After the October 7 attack, a wave of existential fear swept through Israel. Hamas fighters, many on motorcycles, had managed to breach Israel’s high-tech defenses around Gaza, shredding confidence in the intelligence and military establishments. Iran then attacked mainly through its proxy, Hezbollah in Lebanon, forcing Israelis to leave their homes near the border. Others, evacuated from near Gaza in the south, added to an unprecedented population of internal refugees. Israel felt nearly encircled by Iran’s determination to annihilate the Jewish state.

It’s doubtful that Israel’s existence was truly at risk; it still had the Middle East’s most formidable military. But a muffled drumbeat of fear has always run through Israeli society, a legacy of the Holocaust reinforced by the perpetual conflict with the Palestinian Arabs. For most of its history, Israel’s counterpoint to fear has been aggressive defiance, which the Netanyahu government has translated into military onslaughts.

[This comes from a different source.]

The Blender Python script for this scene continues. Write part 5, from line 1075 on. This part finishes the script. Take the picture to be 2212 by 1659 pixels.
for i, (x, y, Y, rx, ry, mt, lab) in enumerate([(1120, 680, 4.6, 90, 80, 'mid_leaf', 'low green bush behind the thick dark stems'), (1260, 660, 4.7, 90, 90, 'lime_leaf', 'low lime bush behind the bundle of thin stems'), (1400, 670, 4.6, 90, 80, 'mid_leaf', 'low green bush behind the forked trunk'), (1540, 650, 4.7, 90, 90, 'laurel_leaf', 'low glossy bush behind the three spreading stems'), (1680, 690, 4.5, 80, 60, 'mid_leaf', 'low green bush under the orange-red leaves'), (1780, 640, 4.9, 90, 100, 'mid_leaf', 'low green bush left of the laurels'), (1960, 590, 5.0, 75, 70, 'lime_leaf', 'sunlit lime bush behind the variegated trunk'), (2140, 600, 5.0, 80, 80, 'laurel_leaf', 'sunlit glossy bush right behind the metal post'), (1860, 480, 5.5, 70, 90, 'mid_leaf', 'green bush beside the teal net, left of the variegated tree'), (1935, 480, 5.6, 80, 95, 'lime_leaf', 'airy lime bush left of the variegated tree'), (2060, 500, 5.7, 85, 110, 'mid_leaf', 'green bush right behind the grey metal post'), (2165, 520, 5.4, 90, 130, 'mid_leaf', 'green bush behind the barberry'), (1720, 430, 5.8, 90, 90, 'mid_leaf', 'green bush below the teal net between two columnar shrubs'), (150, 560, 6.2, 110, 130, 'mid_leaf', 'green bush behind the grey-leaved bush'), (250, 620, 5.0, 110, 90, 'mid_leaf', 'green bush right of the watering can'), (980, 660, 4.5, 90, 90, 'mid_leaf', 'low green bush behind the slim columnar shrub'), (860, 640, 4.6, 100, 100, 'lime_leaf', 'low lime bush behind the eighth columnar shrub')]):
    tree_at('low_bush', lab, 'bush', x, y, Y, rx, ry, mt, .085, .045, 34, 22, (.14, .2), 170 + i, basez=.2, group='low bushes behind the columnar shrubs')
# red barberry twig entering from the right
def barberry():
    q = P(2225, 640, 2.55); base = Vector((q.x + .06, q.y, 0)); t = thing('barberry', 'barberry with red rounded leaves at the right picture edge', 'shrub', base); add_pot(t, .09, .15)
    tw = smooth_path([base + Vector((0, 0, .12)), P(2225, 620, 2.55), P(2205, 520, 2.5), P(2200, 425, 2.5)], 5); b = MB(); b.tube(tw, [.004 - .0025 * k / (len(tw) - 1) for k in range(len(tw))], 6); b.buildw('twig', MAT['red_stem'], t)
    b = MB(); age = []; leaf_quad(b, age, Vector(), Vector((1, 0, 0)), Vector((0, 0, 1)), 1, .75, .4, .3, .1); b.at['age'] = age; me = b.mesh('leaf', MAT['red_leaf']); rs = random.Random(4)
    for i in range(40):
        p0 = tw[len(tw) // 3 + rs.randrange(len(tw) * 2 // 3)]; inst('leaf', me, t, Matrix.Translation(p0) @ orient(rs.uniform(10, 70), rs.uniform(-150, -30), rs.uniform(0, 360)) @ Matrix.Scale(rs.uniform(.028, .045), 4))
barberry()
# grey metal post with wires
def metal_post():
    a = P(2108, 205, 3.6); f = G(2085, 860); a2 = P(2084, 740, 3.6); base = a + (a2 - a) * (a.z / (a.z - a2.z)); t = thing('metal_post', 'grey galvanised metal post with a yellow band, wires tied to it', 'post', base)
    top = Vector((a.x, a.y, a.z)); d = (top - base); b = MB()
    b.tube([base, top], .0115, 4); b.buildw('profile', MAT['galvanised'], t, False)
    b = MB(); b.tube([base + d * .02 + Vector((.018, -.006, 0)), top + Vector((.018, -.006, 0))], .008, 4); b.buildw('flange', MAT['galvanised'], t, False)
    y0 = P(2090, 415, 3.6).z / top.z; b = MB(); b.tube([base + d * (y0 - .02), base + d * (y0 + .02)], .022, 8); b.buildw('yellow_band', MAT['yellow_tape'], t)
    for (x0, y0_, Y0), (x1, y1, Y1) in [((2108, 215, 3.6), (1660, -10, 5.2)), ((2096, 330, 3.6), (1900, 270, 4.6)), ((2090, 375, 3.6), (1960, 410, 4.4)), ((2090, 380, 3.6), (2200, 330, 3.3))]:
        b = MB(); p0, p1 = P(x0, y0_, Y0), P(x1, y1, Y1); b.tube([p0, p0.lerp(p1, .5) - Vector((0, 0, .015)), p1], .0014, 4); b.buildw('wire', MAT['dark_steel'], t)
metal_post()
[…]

Israel demolished most of Iran’s air defenses and decimated both Hamas and Hezbollah. Last June, the US and Israel coordinated air attacks on Iran’s nuclear facilities. The streets filled with huge numbers of Iranian citizens, hostile to the Islamic Revolution and suffering economically; many were gunned down, but Iran’s government looked weakened. The time for action seemed as ripe as it had ever been.

According to remarkable reporting by Maggie Haberman and Jonathan Swan in The New York Times, Netanyahu and the head of Mossad, Israel’s version of the CIA, argued that regime change would be triggered by a joint US-Israeli attack. The Israelis even played a video—imagery, not words, seem the major input to Trump’s brain—showing individuals who could take leadership.